8. Also in Horeb—rather, "even in Horeb," where it might have been expected they would have acted otherwise.

12-29. Arise, get thee down quickly from hence; for thy people … have corrupted themselves—With a view to humble them effectually, Moses proceeds to particularize some of the most atrocious instances of their infidelity. He begins with the impiety of the golden calf—an impiety which, while their miraculous emancipation from Egypt, the most stupendous displays of the Divine Majesty that were exhibited on the adjoining mount, and the recent ratification of the covenant by which they engaged to act as the people of God, were fresh in memory, indicated a degree of inconstancy or debasement almost incredible.

17. I took the two tables, … and broke them before your eyes—not in the heat of intemperate passion, but in righteous indignation, from zeal to vindicate the unsullied honor of God, and by the suggestion of His Spirit to intimate that the covenant had been broken, and the people excluded from the divine favor.

18. I fell down before the Lord—The sudden and painful reaction which this scene of pagan revelry produced on the mind of the pious and patriotic leader can be more easily imagined than described. Great and public sins call for seasons of extraordinary humiliation, and in his deep affliction for the awful apostasy, he seems to have held a miraculous fast as long as before.

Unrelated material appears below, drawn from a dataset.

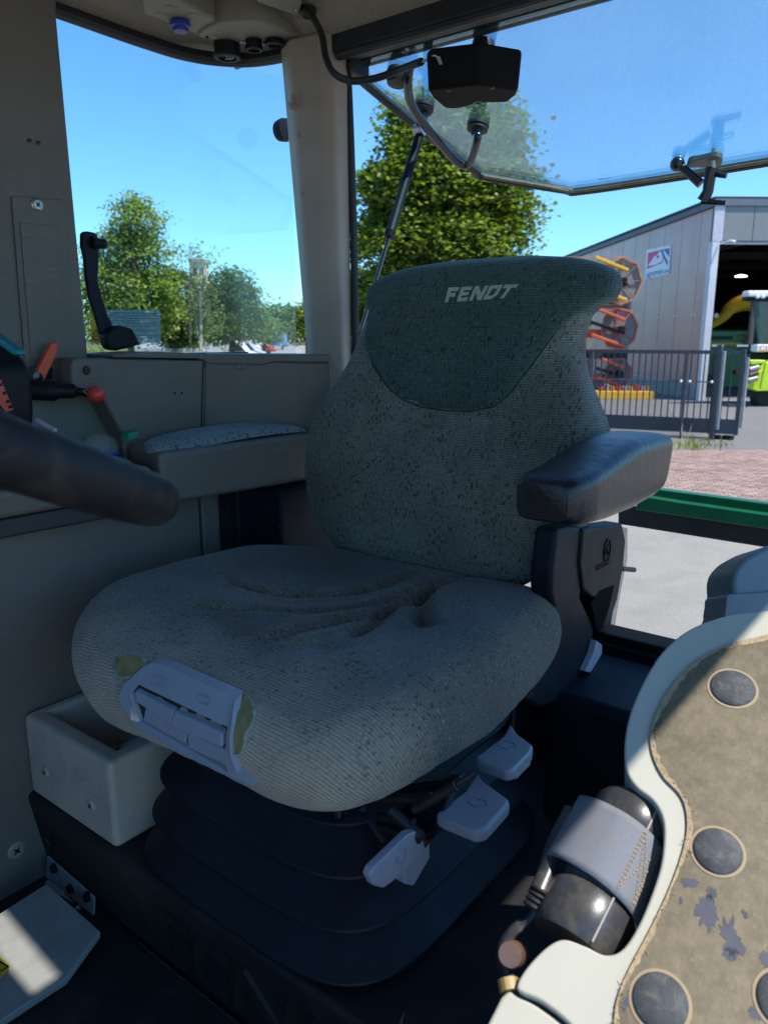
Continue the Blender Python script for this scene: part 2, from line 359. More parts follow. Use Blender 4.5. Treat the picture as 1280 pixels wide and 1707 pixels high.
# rear-right pillar
pil = [(1.185, 1.215, 0), (1.165, 1.135, 0), (1.20, 1.055, 0), (1.235, 1.04, 0), (1.26, 1.12, 0), (1.26, 1.26, 0), (1.20, 1.26, 0)]
def pill():
    hgt = [-.35, -.05, .1, .25, .4, .50, .56]; v = []; n = 7; f = []
    for h in hgt:
        t = (h + .05) / .6
        P = [(1.195, 1.135 + .055 * t, h), (1.180, 1.105 + .050 * t, h), (1.190, 1.065 + .022 * t, h), (1.205, 1.045 + .022 * t, h), (1.25, 1.06, h), (1.25, 1.16 + .05 * t, h), (1.215, 1.155 + .055 * t, h)]
        v += P
    for i in range(len(hgt) - 1):
        for k in range(n): f.append((i * n + k, i * n + (k + 1) % n, (i + 1) * n + (k + 1) % n, (i + 1) * n + k))
    f += [tuple(range(n - 1, -1, -1)), tuple(range((len(hgt) - 1) * n, len(hgt) * n))]
    return v, f
pv, pf = pill(); pr_ = tag(mk('cab_pillar', pv, pf, m_trim2, bevel=.009, seg=3), kind='structure')
bv = BVHTree.FromPolygons([Vector(p) for p in pv], pf)
def HIT(x, y, tree, push=0.0):
    r = ray(x, y).normalized(); h = tree.ray_cast(Vector((0, 0, 0)), r)
    if h[0] is None: return None, None
    n = h[1] if h[1].dot(r) < 0 else -h[1]
    return h[0] + n * push, n
for (x, y, rr) in ((527, 168, .009), (497, 226, .0045), (503, 322, .0045), (560, 610, .010)):
    p, n = HIT(x, y, bv)
    if p: MB().lathe(p, n, [(rr, -.001), (rr, .0006), (rr * .8, .0018), (0, .002)], 20).build('plug', m_trim2, pr_)
p, n = HIT(491, 168, bv)
if p:
    hk = MB().prism([p + Vector((0, 0, 1)) * q1 + n.cross(Vector((0, 0, 1))) * q0 for q0, q1 in ((-.012, .014), (.008, .014), (.008, -.016), (-.012, -.008))], n * .002).build('coat_hook', m_trim2, pr_, bevel=.001)
    MB().tube(cr([p + n * .002 + Vector((0, 0, .008)), p + n * .006 + Vector((0, 0, -.006)), p + n * .014 + Vector((0, 0, -.014)), p + n * .02 + Vector((0, 0, -.008))], 5), .0032, 8).build('hook_tip', m_trim2, hk)
MB().tube(cr([(1.249, 1.052, -.35), (1.249, 1.052, .1), (1.249, 1.058, .35), (1.249, 1.066, .52)], 5), .0075, 8).build('edge_seal', m_rub, pr_)
kb = MB().lathe(B(474, 216, 1.33), (0, -1, 0), [(.022, -.015), (.025, 0), (.023, .008), (0, .01)], 24).build('window_hinge_knob', m_blackpl)
tag(kb, 'round black window hinge knob half hidden behind the rear corner pillar', 'knob')
# rear: header, lower sill
hd = struct('rear_header', MB().box((1.207, -.25, .518), (1.262, 1.085, .70)), m_rub, bevel=.008)
MB().tube([(1.218, -.25, .520), (1.218, .9, .520), (1.216, 1.06, .520)], .010, 10).build('header_seal', m_rub, hd)
struct('rear_sill', MB().box((1.21, .05, -.60), (1.26, 1.10, -.497)).box((1.196, .05, -.60), (1.209, 1.05, -.512)), M('sill_rubber', (.004, .004, .005), .85, spec=.15), bevel=.004)
struct('rear_wall', MB().box((1.215, .02, -.93), (1.25, 1.36, -.60)).box((1.225, 1.10, -.60), (1.25, 1.36, -.12)), m_darkwall)
struct('rear_ledge', MB().box((1.0, -.1, -.90), (1.20, .47, -.525)), m_navy, bevel=.018, seg=4)
# seat pedestal
ped = struct('seat_pedestal', MB().hexa([Vector(p) for p in ((.555, -.05, -.90), (1.2, -.05, -.90), (1.2, 1.30, -.90), (.555, 1.30, -.90), (.528, -.05, -.735), (1.2, -.05, -.735), (1.2, 1.30, -.735), (.528, 1.30, -.735))]), m_riser, bevel=.012, seg=3)
# embossed word on the pedestal riser
un = Vector((-.165, 0, -.027)).normalized()
def riser_pt(b, z): t = (z + .90) / .165; return Vector((.555 - .027 * t, b, z)) + un * .0005
O = riser_pt(.835, -.868); X = (riser_pt(.4, -.868) - O).normalized(); Y = (riser_pt(.835, -.80) - O).normalized()
bs, fs, ex = text_mb('FENDT', O, X, Y, .095, .006, shear=.25, width=.52)
if ex.dot(Vector((-1, 0, 0))) < 0: ex = -ex
vv, ff = solid_flat(bs, fs, ex); mk('embossed_lettering', vv, ff, M('lettering_rubber', (.022, .022, .022), .5, grain=.4), ped, smooth=0)
struct('tank_seam', MB().tube(cr([riser_pt(1.0, -.885) + un * .004, riser_pt(.8, -.893) + un * .006, riser_pt(.4, -.893) + un * .006, riser_pt(.1, -.893) + un * .004], 4), .0035, 6), m_black)

struct('cab_front_wall', MB().box((-.75, -.1, -.95), (-.70, 1.36, -.20)).box((-.75, 1.28, -.20), (-.70, 1.36, .6)).box((-.75, -.1, .52), (-.70, 1.36, .70)), m_darkwall)
# far side window: glass, seals, stickers
m_glass = glassm('window_glass', (.93, .97, .97), dust=.0012, streak=True, refl=.06)
sw = thing('side_window', 'large clear fixed side window on the far side of the cab with faint streaks', 'window', (1.0, 1.39, -.04))
MB().box((.60, 1.388, -.06), (1.42, 1.392, .58)).build('pane', m_glass, sw)
MB().bar((.6, 1.385, -.045), (1.25, 1.385, -.045), .012, .02).build('lower_seal', m_rub, sw)
q = NT('clear_film'); tr_ = q.n('ShaderNodeBsdfTransparent'); df_ = q.n('ShaderNodeBsdfDiffuse'); df_.inputs[0].default_value = (.28, .5, .58, 1); ms = q.n('ShaderNodeMixShader'); ms.inputs[0].default_value = .42
q.l(tr_.outputs[0], ms.inputs[1]); q.l(df_.outputs[0], ms.inputs[2]); q.l(ms.outputs[0], q.out.inputs[0]); m_film = q.m
film = MB().prism([B(x, y, 1.386) for x, y in ((177, 516), (267, 516), (268, 571), (180, 572))], (0, -.0004, 0)).build('instruction_film', m_film)
tag(film, 'pale translucent blue instruction sticker on the far side window', 'sticker')
ln = MB()
for k in range(11):
    y = 521 + k * 4.2; 
    if k in (6,): continue
    x1 = 262 - (37 if k in (3, 8) else 0); ln.prism([B(x, yy, 1.3852) for x, yy in ((184, y), (x1, y), (x1, y + 1.1), (184, y + 1.1))], (0, -.0001, 0))
ln.build('text_lines', M('film_ink', (.05, .12, .15), .6), film, smooth=0)
m_yel = M('yellow_label', (.80, .50, .02), .5, var=.05)
ys = MB().prism([B(x, y, 1.386) for x, y in ((150, 532), (178, 536), (180, 572), (152, 571))], (0, -.0004, 0)).build('warning_sticker', m_yel)
tag(ys, 'yellow warning sticker on the side window behind the black handle', 'sticker')
ic = MB(); P_ = lambda x, y: B(x, y, 1.3852)
for a_, b_ in (((156, 566), (168, 566)), ((156, 566), (157, 553)), ((157, 553), (162, 548)), ((162, 548), (163, 560)), ((159, 560), (167, 560)), ((168, 566), (167, 556))):
    ic.bar(P_(*a_), P_(*b_), .0012, .0004, up=(0, 1, 0))
ic.build('pictogram', m_black, ys, smooth=0)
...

20. The Lord was very angry with Aaron to have destroyed him—By allowing himself to be overborne by the tide of popular clamor, Aaron became a partaker in the guilt of idolatry and would have suffered the penalty of his sinful compliance, had not the earnest intercession of Moses on his behalf prevailed.

21. I cast the dust thereof into the brook that descended out of the mount—that is, "the smitten rock" (El Leja) which was probably contiguous to, or a part of, Sinai. It is too seldom borne in mind that though the Israelites were supplied with water from this rock when they were stationed at Rephidim (Wady Feiran), there is nothing in the Scripture narrative which should lead us to suppose that the rock was in the immediate neighborhood of that place (see on Ex 17:5). The water on this smitten rock was probably the brook that descended from the mount. The water may have flowed at the distance of many miles from the rock, as the winter torrents do now through the wadies of Arabia-Petræa (Ps 78:15, 16). And the rock may have been smitten at such a height, and at a spot bearing such a relation to the Sinaitic valleys, as to furnish in this way supplies of water to the Israelites during the journey from Horeb by the way of mount Seir and Kadesh-barnea (De 1:1, 2). On this supposition new light is, perhaps, cast on the figurative language of the apostle, when he speaks of "the rock following" the Israelites (1Co 10:4) [Wilson, Land of the Bible].

25. Thus I fell down before the Lord forty days and forty nights, as I fell down at the first—After the enumeration of various acts of rebellion, he had mentioned the outbreak at Kadesh-barnea, which, on a superficial reading of this verse, would seem to have led Moses to a third and protracted season of humiliation. But on a comparison of this passage with Nu 14:5, the subject and language of this prayer show that only the second act of intercession (De 9:18) is now described in fuller detail.